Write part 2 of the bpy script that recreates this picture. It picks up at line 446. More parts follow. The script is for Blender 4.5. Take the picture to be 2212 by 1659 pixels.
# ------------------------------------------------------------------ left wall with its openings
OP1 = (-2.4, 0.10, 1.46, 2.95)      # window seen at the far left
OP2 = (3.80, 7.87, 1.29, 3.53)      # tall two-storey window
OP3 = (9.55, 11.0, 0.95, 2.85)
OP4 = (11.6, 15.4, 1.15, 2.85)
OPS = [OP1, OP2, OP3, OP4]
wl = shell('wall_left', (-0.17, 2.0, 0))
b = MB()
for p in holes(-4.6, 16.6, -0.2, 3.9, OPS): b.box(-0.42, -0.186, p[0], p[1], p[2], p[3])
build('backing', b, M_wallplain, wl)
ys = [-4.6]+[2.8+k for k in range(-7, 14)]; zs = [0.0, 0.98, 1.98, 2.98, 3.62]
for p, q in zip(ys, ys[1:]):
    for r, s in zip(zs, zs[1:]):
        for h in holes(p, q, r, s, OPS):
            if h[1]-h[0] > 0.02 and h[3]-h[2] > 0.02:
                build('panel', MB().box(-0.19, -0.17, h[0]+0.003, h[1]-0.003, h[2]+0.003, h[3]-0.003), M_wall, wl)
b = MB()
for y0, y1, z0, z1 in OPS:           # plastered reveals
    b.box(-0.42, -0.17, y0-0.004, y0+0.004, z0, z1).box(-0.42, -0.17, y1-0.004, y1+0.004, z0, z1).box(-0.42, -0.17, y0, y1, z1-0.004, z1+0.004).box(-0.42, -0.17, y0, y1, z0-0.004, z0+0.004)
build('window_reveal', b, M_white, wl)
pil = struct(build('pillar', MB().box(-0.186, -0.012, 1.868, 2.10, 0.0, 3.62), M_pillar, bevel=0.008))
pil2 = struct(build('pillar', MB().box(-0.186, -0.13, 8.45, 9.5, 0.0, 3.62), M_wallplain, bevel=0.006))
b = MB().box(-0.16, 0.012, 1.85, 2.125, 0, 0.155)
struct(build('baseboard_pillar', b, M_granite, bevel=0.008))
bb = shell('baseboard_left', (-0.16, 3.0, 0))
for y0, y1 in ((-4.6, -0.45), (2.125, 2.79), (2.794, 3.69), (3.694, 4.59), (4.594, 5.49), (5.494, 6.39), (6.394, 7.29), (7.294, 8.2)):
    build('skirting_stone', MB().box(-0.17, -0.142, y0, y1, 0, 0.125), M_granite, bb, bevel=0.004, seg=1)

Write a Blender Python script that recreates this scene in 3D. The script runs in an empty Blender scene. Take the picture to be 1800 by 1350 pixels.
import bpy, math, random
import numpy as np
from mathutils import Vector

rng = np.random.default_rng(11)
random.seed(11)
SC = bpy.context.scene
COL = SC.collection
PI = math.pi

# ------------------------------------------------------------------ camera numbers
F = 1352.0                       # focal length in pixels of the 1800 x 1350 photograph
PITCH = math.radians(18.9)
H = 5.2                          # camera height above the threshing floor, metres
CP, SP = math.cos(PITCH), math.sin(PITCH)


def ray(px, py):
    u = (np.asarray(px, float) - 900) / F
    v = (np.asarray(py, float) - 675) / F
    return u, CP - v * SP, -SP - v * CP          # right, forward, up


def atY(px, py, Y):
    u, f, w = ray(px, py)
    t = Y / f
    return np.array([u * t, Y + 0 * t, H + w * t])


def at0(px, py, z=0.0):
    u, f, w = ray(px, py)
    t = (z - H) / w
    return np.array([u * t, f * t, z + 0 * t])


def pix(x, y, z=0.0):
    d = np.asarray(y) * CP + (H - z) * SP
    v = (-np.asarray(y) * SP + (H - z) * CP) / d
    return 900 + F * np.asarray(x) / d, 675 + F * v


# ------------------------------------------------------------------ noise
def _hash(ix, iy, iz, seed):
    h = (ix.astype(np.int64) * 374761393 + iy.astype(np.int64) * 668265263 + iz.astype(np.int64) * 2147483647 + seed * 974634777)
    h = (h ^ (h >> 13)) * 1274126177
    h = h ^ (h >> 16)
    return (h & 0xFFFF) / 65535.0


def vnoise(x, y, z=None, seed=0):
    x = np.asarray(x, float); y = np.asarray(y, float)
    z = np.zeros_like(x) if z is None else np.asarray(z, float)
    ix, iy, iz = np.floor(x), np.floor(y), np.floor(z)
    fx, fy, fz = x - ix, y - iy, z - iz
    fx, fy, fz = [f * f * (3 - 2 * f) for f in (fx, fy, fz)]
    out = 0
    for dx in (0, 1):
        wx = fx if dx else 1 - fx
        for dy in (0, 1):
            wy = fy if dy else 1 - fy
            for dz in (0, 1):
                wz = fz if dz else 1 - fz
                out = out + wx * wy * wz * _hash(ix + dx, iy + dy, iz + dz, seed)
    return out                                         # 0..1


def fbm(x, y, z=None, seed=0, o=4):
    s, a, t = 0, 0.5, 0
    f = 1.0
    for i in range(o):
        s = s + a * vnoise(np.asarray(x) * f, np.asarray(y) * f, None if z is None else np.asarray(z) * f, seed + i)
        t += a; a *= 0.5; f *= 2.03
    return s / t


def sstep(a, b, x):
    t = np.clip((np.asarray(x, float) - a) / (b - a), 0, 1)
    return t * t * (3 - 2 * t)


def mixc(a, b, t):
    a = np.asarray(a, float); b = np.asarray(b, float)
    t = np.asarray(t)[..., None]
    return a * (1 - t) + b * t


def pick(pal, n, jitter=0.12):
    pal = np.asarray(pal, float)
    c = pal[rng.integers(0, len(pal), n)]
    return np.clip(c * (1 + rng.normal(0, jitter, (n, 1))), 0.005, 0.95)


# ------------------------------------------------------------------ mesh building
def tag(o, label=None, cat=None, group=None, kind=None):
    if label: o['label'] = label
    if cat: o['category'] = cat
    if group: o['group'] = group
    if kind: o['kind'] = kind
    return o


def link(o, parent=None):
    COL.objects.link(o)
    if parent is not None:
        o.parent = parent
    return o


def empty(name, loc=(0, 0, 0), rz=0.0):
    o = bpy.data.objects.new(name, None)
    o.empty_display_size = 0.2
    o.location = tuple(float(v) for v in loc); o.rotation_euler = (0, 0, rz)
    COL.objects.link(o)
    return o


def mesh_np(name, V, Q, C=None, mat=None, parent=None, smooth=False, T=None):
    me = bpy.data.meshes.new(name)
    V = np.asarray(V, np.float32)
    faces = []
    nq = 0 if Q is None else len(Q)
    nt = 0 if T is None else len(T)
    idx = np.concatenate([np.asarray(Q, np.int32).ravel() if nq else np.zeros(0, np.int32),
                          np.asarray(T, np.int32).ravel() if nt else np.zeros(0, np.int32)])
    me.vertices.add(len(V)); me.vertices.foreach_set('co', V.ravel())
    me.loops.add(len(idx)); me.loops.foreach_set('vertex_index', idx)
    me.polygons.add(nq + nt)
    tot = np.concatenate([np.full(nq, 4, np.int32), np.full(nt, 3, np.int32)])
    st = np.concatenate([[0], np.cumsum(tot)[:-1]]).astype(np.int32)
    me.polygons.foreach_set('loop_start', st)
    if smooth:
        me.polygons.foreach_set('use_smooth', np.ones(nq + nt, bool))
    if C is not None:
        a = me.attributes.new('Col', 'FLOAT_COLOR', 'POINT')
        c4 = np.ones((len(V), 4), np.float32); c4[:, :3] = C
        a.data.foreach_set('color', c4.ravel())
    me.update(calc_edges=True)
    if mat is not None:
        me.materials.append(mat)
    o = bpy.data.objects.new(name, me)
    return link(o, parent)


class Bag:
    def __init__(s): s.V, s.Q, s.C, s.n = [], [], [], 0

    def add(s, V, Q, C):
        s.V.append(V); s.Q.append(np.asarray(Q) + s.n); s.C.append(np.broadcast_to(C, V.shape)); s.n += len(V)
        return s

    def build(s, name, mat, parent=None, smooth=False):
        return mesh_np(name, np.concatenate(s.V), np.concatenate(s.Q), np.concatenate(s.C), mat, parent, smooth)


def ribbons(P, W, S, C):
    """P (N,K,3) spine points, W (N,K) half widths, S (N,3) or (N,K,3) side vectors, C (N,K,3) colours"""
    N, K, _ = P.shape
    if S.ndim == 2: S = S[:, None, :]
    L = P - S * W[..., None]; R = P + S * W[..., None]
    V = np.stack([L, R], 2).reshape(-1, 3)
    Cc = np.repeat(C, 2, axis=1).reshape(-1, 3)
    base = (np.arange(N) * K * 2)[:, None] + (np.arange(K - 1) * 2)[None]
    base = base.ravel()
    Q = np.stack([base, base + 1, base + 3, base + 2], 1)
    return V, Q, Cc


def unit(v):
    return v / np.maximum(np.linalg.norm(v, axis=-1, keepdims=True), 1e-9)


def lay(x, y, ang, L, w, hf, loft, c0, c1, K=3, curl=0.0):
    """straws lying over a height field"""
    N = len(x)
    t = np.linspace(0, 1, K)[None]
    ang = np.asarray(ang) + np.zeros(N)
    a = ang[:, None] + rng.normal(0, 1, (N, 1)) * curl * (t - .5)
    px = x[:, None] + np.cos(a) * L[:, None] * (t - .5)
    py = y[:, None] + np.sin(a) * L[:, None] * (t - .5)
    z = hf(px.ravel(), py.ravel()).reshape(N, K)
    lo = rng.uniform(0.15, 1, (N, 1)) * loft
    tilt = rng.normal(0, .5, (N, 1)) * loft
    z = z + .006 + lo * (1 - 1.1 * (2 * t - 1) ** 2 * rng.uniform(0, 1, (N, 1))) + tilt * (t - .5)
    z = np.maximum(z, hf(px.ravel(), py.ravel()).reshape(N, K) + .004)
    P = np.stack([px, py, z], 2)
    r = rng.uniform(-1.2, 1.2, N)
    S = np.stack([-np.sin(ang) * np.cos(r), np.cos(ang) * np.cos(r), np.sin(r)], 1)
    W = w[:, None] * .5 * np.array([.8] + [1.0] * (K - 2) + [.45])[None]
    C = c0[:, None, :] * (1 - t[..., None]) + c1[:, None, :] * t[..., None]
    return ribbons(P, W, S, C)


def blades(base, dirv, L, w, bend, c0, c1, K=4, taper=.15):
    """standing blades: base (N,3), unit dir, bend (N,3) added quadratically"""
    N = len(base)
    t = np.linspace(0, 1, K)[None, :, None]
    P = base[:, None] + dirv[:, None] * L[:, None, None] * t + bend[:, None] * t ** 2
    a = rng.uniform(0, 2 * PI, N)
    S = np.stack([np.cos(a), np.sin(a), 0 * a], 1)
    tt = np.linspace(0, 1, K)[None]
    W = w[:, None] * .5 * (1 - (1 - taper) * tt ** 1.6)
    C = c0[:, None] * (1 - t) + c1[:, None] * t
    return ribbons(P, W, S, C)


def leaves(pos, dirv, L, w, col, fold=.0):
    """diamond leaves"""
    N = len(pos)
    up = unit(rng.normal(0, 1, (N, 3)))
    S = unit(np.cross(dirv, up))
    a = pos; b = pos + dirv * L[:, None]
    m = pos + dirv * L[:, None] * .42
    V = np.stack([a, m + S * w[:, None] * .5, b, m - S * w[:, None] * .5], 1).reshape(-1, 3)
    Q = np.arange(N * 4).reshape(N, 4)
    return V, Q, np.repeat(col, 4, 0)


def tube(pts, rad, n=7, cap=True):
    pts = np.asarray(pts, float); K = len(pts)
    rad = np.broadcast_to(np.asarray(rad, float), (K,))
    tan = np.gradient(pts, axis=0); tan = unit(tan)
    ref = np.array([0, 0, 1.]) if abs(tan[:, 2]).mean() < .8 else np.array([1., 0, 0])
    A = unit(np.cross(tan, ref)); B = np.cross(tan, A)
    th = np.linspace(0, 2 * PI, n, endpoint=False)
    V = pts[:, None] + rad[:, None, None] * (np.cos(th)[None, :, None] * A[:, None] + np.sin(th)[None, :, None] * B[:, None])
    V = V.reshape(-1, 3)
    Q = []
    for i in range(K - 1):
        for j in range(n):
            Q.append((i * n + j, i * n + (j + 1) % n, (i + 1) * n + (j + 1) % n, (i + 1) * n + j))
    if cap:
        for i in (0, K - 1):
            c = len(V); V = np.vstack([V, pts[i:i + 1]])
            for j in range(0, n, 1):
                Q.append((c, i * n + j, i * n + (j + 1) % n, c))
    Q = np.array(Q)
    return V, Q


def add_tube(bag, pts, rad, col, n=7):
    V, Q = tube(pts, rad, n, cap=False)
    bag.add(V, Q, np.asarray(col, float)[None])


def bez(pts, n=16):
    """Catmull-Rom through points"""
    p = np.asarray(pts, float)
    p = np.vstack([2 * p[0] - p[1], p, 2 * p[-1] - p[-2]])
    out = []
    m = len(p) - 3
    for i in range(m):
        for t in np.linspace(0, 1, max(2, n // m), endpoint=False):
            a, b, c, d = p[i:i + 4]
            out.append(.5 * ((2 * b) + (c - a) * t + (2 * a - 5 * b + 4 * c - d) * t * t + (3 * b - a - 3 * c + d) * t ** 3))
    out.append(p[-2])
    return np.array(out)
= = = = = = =
_JOB_
Begin with the line containing "Write a Blender", end with the line containing "from mathutils import Vector", and transcribe exactly every line in that span, with nothing added.

_COMPLETED TASK_
Write a Blender Python script that recreates this scene in 3D. The script runs in an empty Blender scene. Take the picture to be 1800 by 1350 pixels.
import bpy, math, random
import numpy as np
from mathutils import Vector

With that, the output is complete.